Bu gerçeklik büyük bir acıya sahip. Ancak kadın kongresinde bu gerçekliğin değiştirilme isteği bariz bir şekilde göze çarptı. Arap, Kürt, Süryani, Asur, Türkmen, Çerkes, Alevi, Sünni, Êzidî, Druzi kadınların coşku ve heyecanı çok fazla yansıyordu. Bu kadar Suriye toplumun mozaiği, kadın kongresinde bir araya geldi. Çözüm arayışı için tartışma yürüttüler.

Birçok sivil kadın kurum ve kuruluşu, her zaman siyasetten uzak olduklarını, siyaset onların işi olmadığını ifade etmişler. Bu şekilde korkutulmuşlar, bu şekilde siyaset ve örgütlenmeden uzaklaştırılmışlar. Meydan erkeğe bırakılmış ve insanlığı tehlikeye atan savaşı zirveye ulaştırmışlar. Kadın kendinin ve erkeğin bu gerçekliğinin farkına vardığında, bu sefer devrime doğru adımlar atıyor. Bu gerçeklik Suriyeli kadında derin bir şekilde kendini yansıtıyor. Ancak onu bağlayan birçok neden var. Aile, toplum, rejim, klasik parti. Ancak gördük ki kadın uyandığında ve bilinçlendiğinde, önündeki hiçbir neden ve engeli tanımaz. Yeter ki köleliğin farkına varsın ve bu gerçekliği görsün.
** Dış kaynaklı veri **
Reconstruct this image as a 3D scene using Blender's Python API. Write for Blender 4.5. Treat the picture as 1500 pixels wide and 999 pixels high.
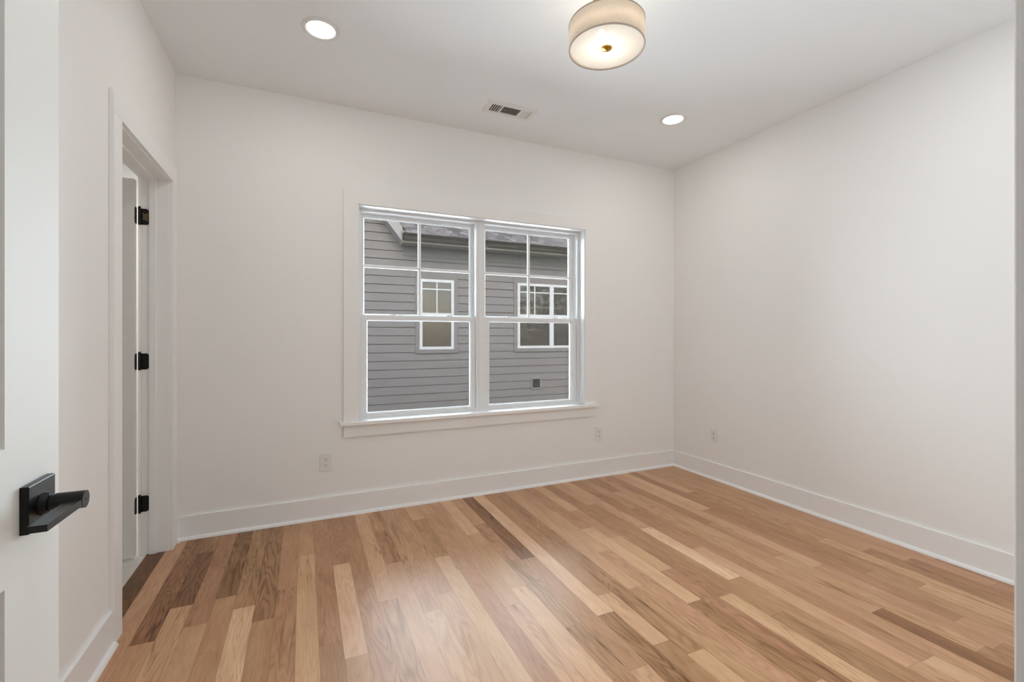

Kuzey Suriye bölgesine gelen ve kendini çok bilinçli görenler, gördüler ki aslında hiçbir şey bilmiyorlar. Gördüler ki çaresizler. Onun için mücadele etmeleri ve kendilerine özgürleştirme gerektiğini söylediler. Kadın hayatında mücadele etme kararı, ölüm kalım kadar hayati bir karardır. Bunun sonucunda büyük değişikliklerin ortaya çıkması mümkündür. Bunun için kadınlar kongrede mücadele ve değişim kararını aldılar. Örgütlenme kararını aldılar. Kanunların değiştirilmesi için mücadele etmesine karar verdiler.

Bu kadınların gözlerindeki aşkı ve umudu gören 50 yaşın üstündeki kadınlar bile mücadele etme kararını veriyorlar. Bu artık Suriye’de devrimin başladığını ve 7 yıldır erkeğin atamadığı adımı kadınların, çocukları ve geleceği için hiç tereddüt etmeden adım atma kararını verdiğini gösteriyor. Bu gücü ve tecrübeyi gören kadınlar bunlar biziz dediler. Yıllardır kendini arayan kadın kendini burada buldular dediler. Bunun için artık kadın devrimin öncülerini değiştirmişler diyorlar.

Kadına verilen değer, onu örgütleme ve güçlendirme ile orantılıdır. Enerjisini akıtmak ve yaşamı yeşerten ve güzelleştiren dere gibi kadına yol verilmesi gerekir. Onun için artık erkeğin bir kenara çekilmesi gerekir. Erkek egemen anlayışından vazgeçmesi gerekir. O zaman yaşanabilir bir yurdun varlığından söz edebilirler. Bu da kadın eli ve mücadelesi ile oluşur.